Your instructions:
Could you copy exactly the lines from the start of the records through the one containing "bg.inputs['Color'].default_value = (0.62, 0.78, 1.0, 1)", both included, and leave out the pictures?

Rows:
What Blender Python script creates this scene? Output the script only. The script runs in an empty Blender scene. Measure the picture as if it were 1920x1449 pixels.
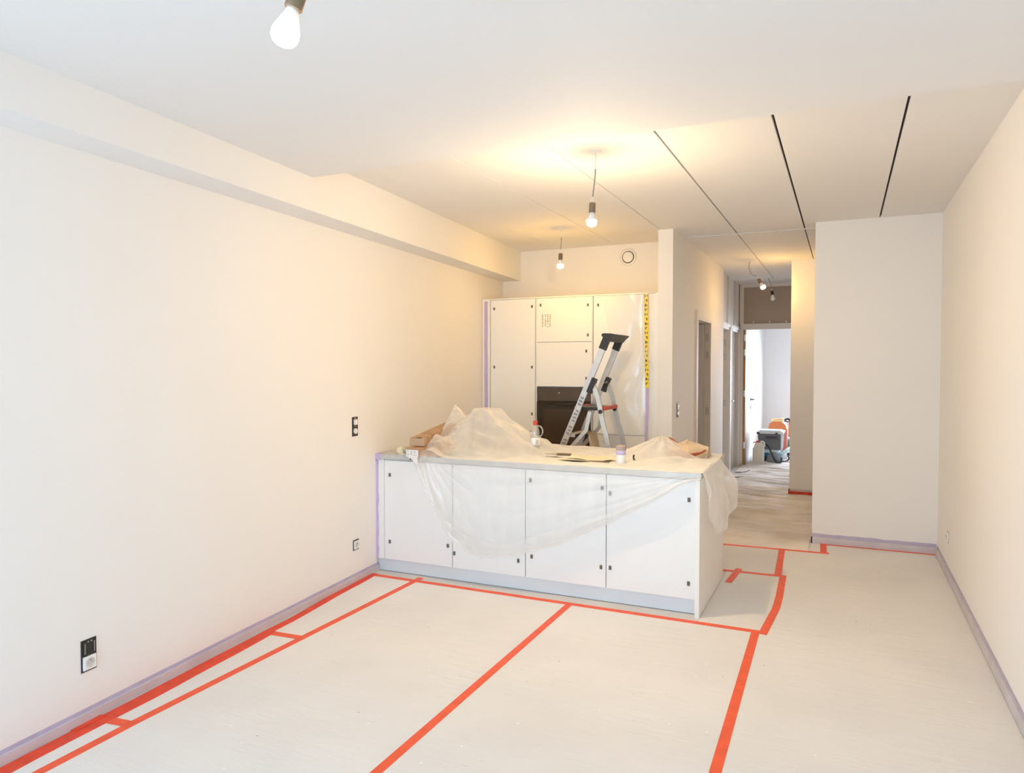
import bpy, bmesh, math, random
import numpy as np
from mathutils import Vector, Matrix, noise as mnoise

random.seed(7)
PI = math.pi
SC = bpy.context.scene
COL = SC.collection

# ------------------------------------------------------------------ camera
cd = bpy.data.cameras.new('camera'); cam = bpy.data.objects.new('camera', cd); COL.objects.link(cam)
cd.sensor_fit = 'HORIZONTAL'; cd.sensor_width = 36.0; cd.lens = 1353.0 / 1920.0 * 36.0
cd.clip_start = 0.05; cd.clip_end = 100
cam.location = (0, 0, 1.6)
cam.rotation_euler = (math.radians(90 - 1.6934), 0, math.radians(24.689))
SC.camera = cam

# ------------------------------------------------------------------ world, exposure, daylight, added fill
SC.view_settings.view_transform = 'Standard'
SC.view_settings.look = 'None'
SC.view_settings.gamma = 1.0
SC.view_settings.use_curve_mapping = False
SC.view_settings.exposure = 0.07
SC.cycles.max_bounces = 14
SC.cycles.diffuse_bounces = 8
SC.cycles.transparent_max_bounces = 16
SC.cycles.caustics_reflective = False
SC.cycles.caustics_refractive = False
SC.cycles.sample_clamp_indirect = 6.0

WINDOW_W = 100.0        # daylight through the big window behind the camera
FAR_W = 82.0           # daylight in the far room
BULB = 2150.0           # radiance of the lit bulbs
BULB_COL = (1.0, 0.715, 0.40)

world = bpy.data.worlds.new('sky'); SC.world = world; world.use_nodes = True
wn = world.node_tree.nodes; wl = world.node_tree.links
bg = wn['Background']; bg.inputs['Strength'].default_value = 0.6
bg.inputs['Color'].default_value = (0.62, 0.78, 1.0, 1)

def area(name, loc, target, sx, sy, power, color, spread=180):
    l = bpy.data.lights.new(name, 'AREA'); l.shape = 'RECTANGLE'; l.size = sx; l.size_y = sy
    l.energy = power; l.color = color; l.spread = math.radians(spread)
    o = bpy.data.objects.new(name, l); COL.objects.link(o); o.location = loc
    d = Vector(target) - Vector(loc)
    o.rotation_euler = d.to_track_quat('-Z', 'Y').to_euler()
    return o
area('daylight_front', (-1.75, -1.84, 1.25), (-1.75, 4.0, 0.2), 1.4, 2.2, WINDOW_W, (0.525, 0.77, 1.0))
area('daylight_far_end', (0.0, 15.24, 1.4), (-0.9, 11.0, 0.0), 1.5, 1.7, FAR_W, (0.80, 0.87, 1.0), 110)
area('fill_room_1', (-3.2, 8.35, 1.5), (-1.6, 8.6, 1.2), 0.8, 1.2, 5.0, (1.0, 0.93, 0.85))  # added fill so the open leaf and jamb don't go black
area('fill_room_2', (-3.2, 10.35, 1.6), (-1.0, 10.45, 0.0), 0.6, 1.2, 18.0, (0.85, 0.92, 1.0))  # added fill sent through the open door onto the hall floor

# ------------------------------------------------------------------ materials
MATS = {}
def mat(name, color, rough=0.6, var=0.0, scale=6.0, bump=0.0, bscale=60.0, metal=0.0, spec=0.5, col2=None, aniso=None, coat=0.0):
    if name in MATS: return MATS[name]
    m = bpy.data.materials.new(name); m.use_nodes = True
    nt = m.node_tree; N = nt.nodes; L = nt.links
    b = N['Principled BSDF']
    b.inputs['Roughness'].default_value = rough; b.inputs['Metallic'].default_value = metal
    b.inputs['Specular IOR Level'].default_value = spec
    b.inputs['Coat Weight'].default_value = coat
    tc = N.new('ShaderNodeTexCoord'); mp = N.new('ShaderNodeMapping')
    L.new(tc.outputs['Object'], mp.inputs['Vector'])
    if aniso: mp.inputs['Scale'].default_value = aniso
    nz = N.new('ShaderNodeTexNoise'); nz.inputs['Scale'].default_value = scale; nz.inputs['Detail'].default_value = 5
    L.new(mp.outputs['Vector'], nz.inputs['Vector'])
    c = Vector(color); c2 = Vector(col2) if col2 else c * (1 - var)
    mx = N.new('ShaderNodeMix'); mx.data_type = 'RGBA'
    mx.inputs[6].default_value = (*c, 1); mx.inputs[7].default_value = (*c2, 1)
    rp = N.new('ShaderNodeMapRange'); rp.inputs[1].default_value = 0.35; rp.inputs[2].default_value = 0.65
    L.new(nz.outputs['Fac'], rp.inputs[0]); L.new(rp.outputs[0], mx.inputs[0])
    L.new(mx.outputs[2], b.inputs['Base Color'])
    if bump > 0:
        n2 = N.new('ShaderNodeTexNoise'); n2.inputs['Scale'].default_value = bscale; n2.inputs['Detail'].default_value = 4
        L.new(mp.outputs['Vector'], n2.inputs['Vector'])
        bp = N.new('ShaderNodeBump'); bp.inputs['Strength'].default_value = bump; bp.inputs['Distance'].default_value = 0.01
        L.new(n2.outputs['Fac'], bp.inputs['Height']); L.new(bp.outputs['Normal'], b.inputs['Normal'])
    MATS[name] = m
    return m

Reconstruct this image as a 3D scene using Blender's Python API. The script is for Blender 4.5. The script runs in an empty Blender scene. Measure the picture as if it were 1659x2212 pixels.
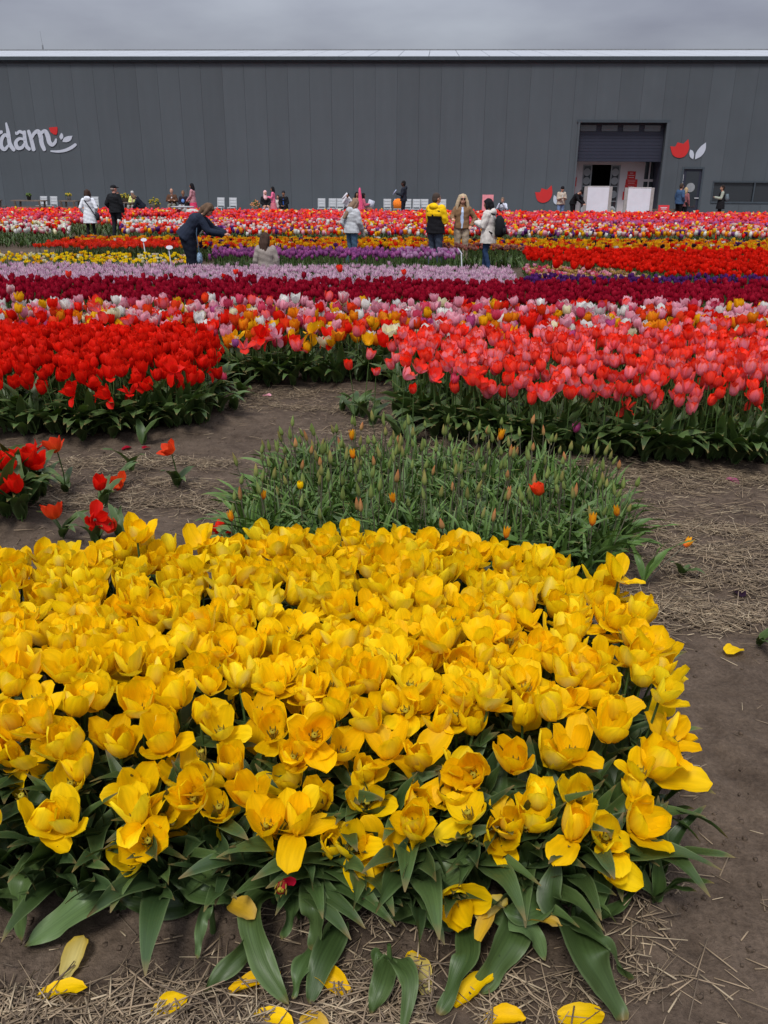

Response to this exercise:
What Blender Python script creates this scene? Output the script only. The script runs in an empty Blender scene. Measure the picture as if it were 1920x1449 pixels.
import bpy, bmesh, math, random
import numpy as np
from mathutils import Vector, Matrix, noise as mnoise

random.seed(7)
PI = math.pi
SC = bpy.context.scene
COL = SC.collection

# ------------------------------------------------------------------ camera
cd = bpy.data.cameras.new('camera'); cam = bpy.data.objects.new('camera', cd); COL.objects.link(cam)
cd.sensor_fit = 'HORIZONTAL'; cd.sensor_width = 36.0; cd.lens = 1353.0 / 1920.0 * 36.0
cd.clip_start = 0.05; cd.clip_end = 100
cam.location = (0, 0, 1.6)
cam.rotation_euler = (math.radians(90 - 1.6934), 0, math.radians(24.689))
SC.camera = cam

# ------------------------------------------------------------------ world, exposure, daylight, added fill
SC.view_settings.view_transform = 'Standard'
SC.view_settings.look = 'None'
SC.view_settings.gamma = 1.0
SC.view_settings.use_curve_mapping = False
SC.view_settings.exposure = 0.07
SC.cycles.max_bounces = 14
SC.cycles.diffuse_bounces = 8
SC.cycles.transparent_max_bounces = 16
SC.cycles.caustics_reflective = False
SC.cycles.caustics_refractive = False
SC.cycles.sample_clamp_indirect = 6.0

WINDOW_W = 100.0        # daylight through the big window behind the camera
FAR_W = 82.0           # daylight in the far room
BULB = 2150.0           # radiance of the lit bulbs
BULB_COL = (1.0, 0.715, 0.40)

world = bpy.data.worlds.new('sky'); SC.world = world; world.use_nodes = True
wn = world.node_tree.nodes; wl = world.node_tree.links
bg = wn['Background']; bg.inputs['Strength'].default_value = 0.6
bg.inputs['Color'].default_value = (0.62, 0.78, 1.0, 1)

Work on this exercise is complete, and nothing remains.